At the community prayer at St. Gregory last Friday, San Francisco Mayor London Breed, District Attorney Chesa Boudin, State Senator Scott Wiener and several county supervisors spoke out in solidarity with the Armenian community. Breed likened the attacks to bombings of Black churches in the American South, and Wiener, who is Jewish, highlighted Jews’ and Armenians’ common history of persecution and displacement.

San Francisco Mayor London Breed and State Senator Scott Wiener at the community prayer at St. Gregory Apostolic Church on Sept. 18. (Nastia Voynovskaya)

“We know that the Armenian community is a loving, supporting, incredible community, and is also a resilient community as well,” Breed said to a crowd of masked parishioners and their supporters in the courtyard of St. Gregory. “The horrors of the genocide that this community has survived, and thrived in a place like San Francisco—we will not go back there.”

Support from elected officials and SFPD has been encouraging for Father Saboundjian, who has faith that the government will do its job to find the attackers before anything else happens. “We need to know who are those people who are trying to destroy our peace as a community,” he says. “The justice will be when they get caught and everything will get back to normal.”

He says he understands that San Francisco’s Armenian Americans feel fearful and angry, but his overall message has been one of perseverance and love.
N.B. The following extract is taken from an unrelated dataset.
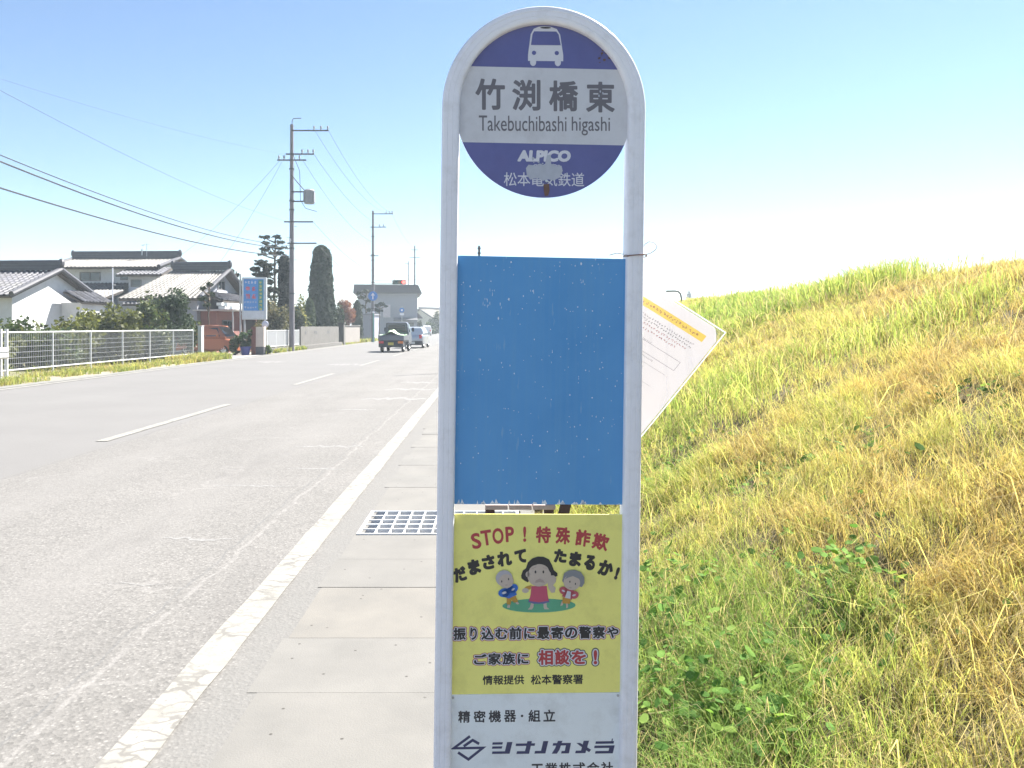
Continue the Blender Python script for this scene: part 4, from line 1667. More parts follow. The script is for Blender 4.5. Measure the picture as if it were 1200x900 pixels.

He realizes that if the community shrinks into the shadows and stops practicing its culture and religion proudly, the attackers will have accomplished their goals. For his part, he’s still livestreaming Sunday services and weeknight Bible study groups from the church.

“We urge to make the community members more relaxed somehow because the anger will not lead us into more solutions,” he says.

“We don’t want to see members in a hopeless case,” he says. “We believe by our unity we will revive and rebuild, and I pray and I wish these things will not happen again.”